After markets tanked on Christmas Eve, Trump said Tuesday that he remains confident in Mnuchin, but he renewed his criticism of the Fed, accusing it of hiking rates too fast.

Those doubts come of top of worries about how sharply the US economy might lose steam next year.

“The markets are in panic mode that the US economy is tanking,” Stephen Innes, head of Asia-Pacific trading for online broker Oanda, said in an email. “If the US economy turns south, global capital markets are in for a world of hurt.”

The only certain thing about the market this month is uncertainty. The slightest bit of bad news can turn a rally into a rout.

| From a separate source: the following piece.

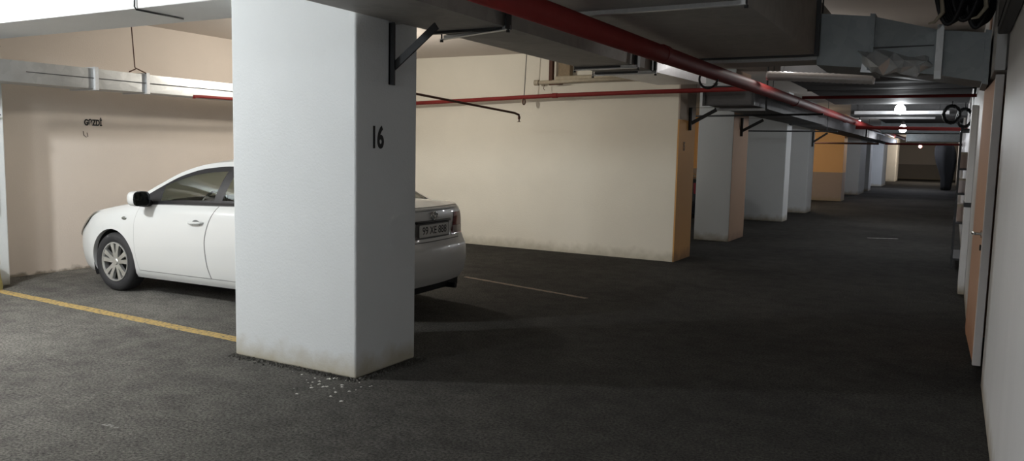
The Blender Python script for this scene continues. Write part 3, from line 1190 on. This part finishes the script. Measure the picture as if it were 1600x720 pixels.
    # wheels
    for a, b in WHEELS:
        for sg_ in (1, -1):
            yo = .845 * sg_
            ty = MB()
            prof = [(.205, -.19), (.25, -.205), (.295, -.195), (.311, -.17), (.3135, -.10), (.311, -.035), (.297, -.008), (.255, .004), (.215, -.008), (.205, -.02)]
            T = Matrix.Translation((a, yo, b)) @ Matrix.Diagonal((1, sg_, 1, 1))
            ty.lathe(prof, 56, 0, T, 'Y')
            tyre = CB(ty, 'tyre', M['rubber'], car, smooth=True, auto=60)
            rm = MB()
            rm.lathe([(.207, -.19), (.20, -.10), (.19, -.02), (.198, -.004), (.208, -.004), (.211, -.014), (.207, -.03)], 56, 0, T, 'Y')
            rm.lathe([(0, -.012), (.03, -.012), (.036, -.018), (.040, -.04)], 28, 0, T, 'Y')
            for k in range(10):
                an = 2 * math.pi * (k // 2 + (.185 if k % 2 else -.185)) / 5 + .3
                c, s = math.cos(an), math.sin(an)
                def pt(r, tq, h):
                    return (r * c - tq * s, h, r * s + tq * c)
                vs = [pt(.03, -.020, -.02), pt(.03, .020, -.02), pt(.12, -.019, -.014), pt(.12, .019, -.014), pt(.20, -.027, -.010), pt(.20, .027, -.010)]
                vs += [(x, y - .035, z) for x, y, z in vs]
                rm.add(vs, [(0, 1, 3, 2), (2, 3, 5, 4), (6, 8, 9, 7), (8, 10, 11, 9), (0, 2, 8, 6), (2, 4, 10, 8), (1, 7, 9, 3), (3, 9, 11, 5)], 0, T)
            CB(rm, 'wheel_rim', M['alloy'], tyre, smooth=True, auto=30)
            dk = MB().lathe([(0, -.075), (.19, -.075), (.205, -.09)], 40, 0, T, 'Y')
            CB(dk, 'brake_disc', M['under'], tyre)
    return car


car = make_car('white saloon car parked nose to the left wall behind the big pillar')
# local +x (nose to tail) points along world +X, turned a few degrees
CAR_YAW = R(3.0)
car.rotation_euler = (0, 0, CAR_YAW)
# near front wheel stands at (-7.32, 4.87)
lw = Vector((.94 * SX, -.845 * SY, 0))
lw.rotate(Matrix.Rotation(CAR_YAW, 3, 'Z'))
car.location = (-7.30 - lw.x, 4.87 - lw.y, 0)


def copy_tree(o, parent=None):
    c = o.copy()
    COL.objects.link(c)
    if parent:
        c.parent = parent
    for ch in list(o.children):
        copy_tree(ch, c)
    return c


def repaint(o, a, b):
    if o.type == 'MESH':
        for sl in o.material_slots:
            if sl.material == a:
                sl.link = 'OBJECT'
                sl.material = b
    for ch in o.children:
        repaint(ch, a, b)


car2 = copy_tree(car)
car2['label'] = 'dark parked car showing as a sliver between ochre wall end and grey pillar'
car2.rotation_euler = (0, 0, 0)
car2.location = (-8.55, 16.6, 0)
repaint(car2, M['car_paint'], M['dark_car_paint'])


# ------------------------------------------------------------------ ducts


def duct_run(name, secs, mat, label, flanges=(), fl_mat=None, cat='duct', seam_mid=False):
    """secs: list of 4-corner sections; sharp sheet boxes lofted between, flange frames at given indices"""
    o0 = Vector(secs[0][0])
    t = thing(name, o0, label, cat)
    mb = MB()
    vs = [Vector(p) - o0 for s in secs for p in s]
    fs = []
    for i in range(len(secs) - 1):
        mids_ = []
        ca = sum((Vector(p) - o0 for p in secs[i]), Vector()) / 4
        cb = sum((Vector(p) - o0 for p in secs[i + 1]), Vector()) / 4
        for j in range(4):
            j2 = (j + 1) % 4
            q = (i * 4 + j, i * 4 + j2, (i + 1) * 4 + j2, (i + 1) * 4 + j)
            if (ca - cb).length > .45:
                mids_.append(q)
            else:
                fs.append(q)
        for q in mids_:
            # sheet panels about 1.3 m long, each broken slightly outward on its diagonals
            a, b, c, d = (vs[t_] for t_ in q)
            n_ = max(1, round((ca - cb).length / 1.3))
            prev = (q[0], q[1])
            for s_ in range(n_):
                f1 = (s_ + 1) / n_
                if s_ == n_ - 1:
                    nx2 = (q[3], q[2])
                else:
                    vs.append(a.lerp(d, f1))
                    vs.append(b.lerp(c, f1))
                    nx2 = (len(vs) - 2, len(vs) - 1)
                m_ = (vs[prev[0]] + vs[prev[1]] + vs[nx2[0]] + vs[nx2[1]]) / 4
                out = m_ - ca.lerp(cb, (s_ + .5) / n_)
                vs.append(m_ + out.normalized() * min(.016, .022 * (vs[prev[0]] - vs[prev[1]]).length))
                cc = len(vs) - 1
                fs += [(prev[0], prev[1], cc), (prev[1], nx2[1], cc), (nx2[1], nx2[0], cc), (nx2[0], prev[0], cc)]
                prev = nx2
    k = (len(secs) - 1) * 4
    fs += [(3, 2, 1, 0), (k, k + 1, k + 2, k + 3)]
    mb.add(vs, fs)
    mb.build('duct_sheet', mat, t)
    for i in flanges:
        s = [Vector(p) - o0 for p in secs[i]]
        c = sum(s, Vector()) / 4
        ax = (Vector(secs[min(i + 1, len(secs) - 1)][0]) - Vector(secs[max(i - 1, 0)][0])).normalized()
        f = MB()
        outer = [p + (p - c).normalized() * 0.035 for p in s]
        inner = [p - (p - c).normalized() * 0.002 for p in s]
        ring = [p - ax * .02 for p in outer] + [p - ax * .02 for p in inner] + [p + ax * .02 for p in outer] + [p + ax * .02 for p in inner]
        ff = []
        for j in range(4):
            j2 = (j + 1) % 4
            ff += [(j, j2, 4 + j2, 4 + j), (8 + j, 12 + j, 12 + j2, 8 + j2), (j, 8 + j, 8 + j2, j2), (4 + j, 4 + j2, 12 + j2, 12 + j)]
        f.add(ring, ff)
        f.build('flange', fl_mat or mat, t)
    return t


def sec_y(x0, x1, z0, z1, y):
    return [(x0, y, z0), (x1, y, z0), (x1, y, z1), (x0, y, z1)]


def sec_x(y0, y1, z0, z1, x):
    return [(x, y0, z0), (x, y1, z0), (x, y1, z1), (x, y0, z1)]


# car bay duct along the left wall
lb = duct_run('air_duct', [sec_y(-8.45, -8.05, 2.06, 2.27, -1.0), sec_y(-8.45, -8.05, 2.06, 2.27, 5.22),
                           sec_y(-8.44, -8.06, 2.065, 2.265, 5.84), sec_y(-8.44, -8.06, 2.065, 2.265, 8.4)], M['galv'],
              'galvanised duct hung along the left wall above the car', flanges=(1, 2), fl_mat=M['steel'])
# a running lock seam along its side
MB().box((-8.05, 4.5, 2.165), (-8.040, 8.4, 2.172)).build('lock_seam', M['dark_steel'], lb).location = -Vector(lb.location)
hw = thing('hanger_wire', (-8.05, 5.71, 2.27), 'bent brown wire holding the left wall duct from the ceiling', 'wire')
hwm = MB().tube([(0.0, -.06, .68), (0.0, -.02, .06), (0, 0, .05)], .006, 8)
hwm.tube([(0, -.09, 0.005), (0, 0, .05), (.006, .11, .01), (.012, .13, -.03)], .007, 8)
hwm.build('wire', M['rust'], hw, smooth=True)
tag(MB().tube([(-7.9, 6.35, 2.03), (-7.9, 6.35, 2.055), (-7.9, 6.45, 2.058), (-7.9, 10.5, 2.10)], .018, 10)
    .build('red_pipe', M['red_paint'], smooth=True), 'thin red pipe running just under the left wall duct', 'pipe')
tag(MB().tube([(-8.24, 4.3, 2.27), (-8.24, 4.3, 2.40)], [.055, .055], 16).tube([(-8.24, 4.3, 2.40), (-8.24, 4.3, 2.46)], [.062, .05], 16, 1)
    .build('capped_stub', [M['white_plastic'], M['purple']], smooth=True, auto=40), 'white stub with dark purple cap on top of the left duct', 'pipe stub')

# pillar side items, far left
ep = thing('wall_panel', (-8.43, 4.2, 1.2), 'pale blue box panel on the pillar at the left edge', 'electrical box')
MB().box((0, -.30, -.44), (.04, .15, .27)).build('panel_case', M['panel_blue'], ep, bevel=.006)
tag(MB().tube([(-8.43, 4.28, 1.73), (-8.40, 4.30, 1.72), (-8.39, 4.36, 1.73), (-8.39, 4.42, 1.745)], .008, 8)
    .build('wall_hook', M['dark_steel'], smooth=True), 'small dark hook on the left edge pillar', 'hook')
bk = thing('bucket', (-8.315, 4.21, 0), 'faded yellow plastic tub at the foot of the left edge pillar', 'bucket')
MB().lathe([(0, .004), (.108, .004), (.112, .03), (.095, .14), (.088, .25), (.095, .255), (.095, .285), (.082, .29), (.08, .05), (0, .03)], 32).build('tub', M['bucket_yellow'], bk, smooth=True, auto=35)

# duct over the pillar row (left of red main)
dl = duct_run('air_duct', [sec_y(-3.24, -2.66, 2.315, 2.66, 1.2), sec_y(-3.24, -2.66, 2.315, 2.66, 4.62), sec_y(-3.24, -2.66, 2.315, 2.66, 7.05),
                           sec_y(-3.20, -2.62, 2.30, 2.64, 7.45)], M['galv_dark'],
              'dusty duct passing beside the big white pillar', flanges=(1, 2, 3), fl_mat=M['dark_steel'])
d2 = duct_run('air_duct', [sec_y(-3.18, -2.60, 2.29, 2.63, 7.48), sec_y(-3.14, -2.56, 2.31, 2.62, 9.1)], M['foil'],
              'silver foil duct beyond the dusty duct, beside the red main pipe')
d3 = duct_run('air_duct', [sec_y(-2.98, -2.36, 2.165, 2.40, 10.6), sec_y(-2.98, -2.34, 2.15, 2.40, 12.9), sec_y(-3.0, -2.4, 2.16, 2.40, 17.6)], M['galv_black'],
              'dark duct in front of the grey pillars', flanges=(0,), fl_mat=M['dark_steel'])
d4 = duct_run('air_duct', [sec_y(-3.1, -2.55, 2.18, 2.42, 17.7), sec_y(-3.1, -2.55, 2.18, 2.42, 28), sec_y(-3.1, -2.55, 2.2, 2.42, 44)], M['galv_black'],
              'far dark duct above the pillars toward the end wall', flanges=(0, 1), fl_mat=M['dark_steel'])


def trapeze(y0, x0, y1, x1, z, label, rods=True, mat=None, top=CZ, rod_r=.006):
    """angle bar carrying a duct with two drop rods"""
    t = thing('duct_hanger', ((x0 + x1) / 2, (y0 + y1) / 2, z), label, 'bracket')
    o = Vector(t.location)
    a, b = Vector((x0, y0, z)) - o, Vector((x1, y1, z)) - o
    d = (b - a).normalized()
    n = Vector((-d.y, d.x, 0))
    bar = MB()
    for (h0, h1, q0, q1) in ((-.028, -.024, -.02, .02), (-.028, .006, .016, .02)):
        vs = []
        for h in (h0, h1):
            for p, q in ((a, q0), (b, q0), (b, q1), (a, q1)):
                vs.append(p + n * q + Vector((0, 0, h)))
        bar.hexa([vs[0], vs[1], vs[2], vs[3], vs[4], vs[5], vs[6], vs[7]])
    bar.build('angle_bar', mat or M['steel'], t)
    if rods:
        for p in (a - d * .0 + n * 0, b + n * 0):
            rr = MB().tube([p + Vector((0, 0, -.04)), p + Vector((0, 0, top - z))], rod_r, 8)
            rr.tube([p + Vector((0, 0, -.044)), p + Vector((0, 0, -.03))], .013, 6)
            rr.build('rod', M['dark_steel'], t)
    return t


trapeze(4.80, -3.30, 4.56, -2.61, 2.313, 'angle bar hanger under the dusty duct nearest the big pillar')
trapeze(7.05, -3.28, 7.00, -2.61, 2.31, 'first of two close angle bars under the dusty duct end')
trapeze(7.45, -3.26, 7.40, -2.58, 2.295, 'second of two close angle bars under the dusty duct end')
trapeze(11.2, -3.0, 11.2, -2.30, 2.145, 'pale angle bar hanger at the dark duct before the grey pillars', rod_r=.012)
# flat strap legs seen on the duct side
for y in (4.56, 7.0, 7.4):
    tag(MB().box((-2.612, y - .035, 2.29), (-2.604, y + .035, 2.68)).build('duct_strap', M['dark_steel']),
        {4.56: 'dark strap on the dusty duct side nearest the big pillar', 7.0: 'dark strap on the dusty duct side, first of the close pair',
         7.4: 'dark strap on the dusty duct side, second of the close pair'}[y], 'strap')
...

For example, stocks were up nearly 400 points on Friday but ended the day down more than 400 points.

Asian markets rattled

In Asian markets, Japan’s Nikkei swung between gains and losses Wednesday before closing up nearly 1%. The shaky trading followed a 5% plunge on Christmas Day that dragged the Japanese index into a bear market. In China, the Shanghai Composite shed 0.3% on Wednesday.

Fears about slowing economic growth have been exacerbated by a series of unsettling moves from Washington in recent days.

The turmoil in Washington is making traders in other countries fret about the stewardship of the world’s biggest economy.

“Japanese investors are absolutely shocked by the lack of the leadership team in Washington,” Jesper Koll, head of Tokyo-based investment fund WisdomTree Japan, told CNN. “The reality is that the president no longer has a team of credible leaders to manage the American and the global economy.”

Global investors already had a laundry list of worries, including China’s slowing economy, the Trump administration’s trade war with China and the unpredictability surrounding Brexit.

“There’s a lot of uncertainty, and that’s one of the biggest things that the market doesn’t like,” Andrew Sullivan, a Hong Kong-based market economist, told CNN.

Some of the world’s biggest markets are yet to react to Wall Street’s Christmas Eve sell-off. Stock exchanges in London, Frankfurt, Hong Kong and Australia remain closed and will have to digest the recent turmoil when they reopen Thursday.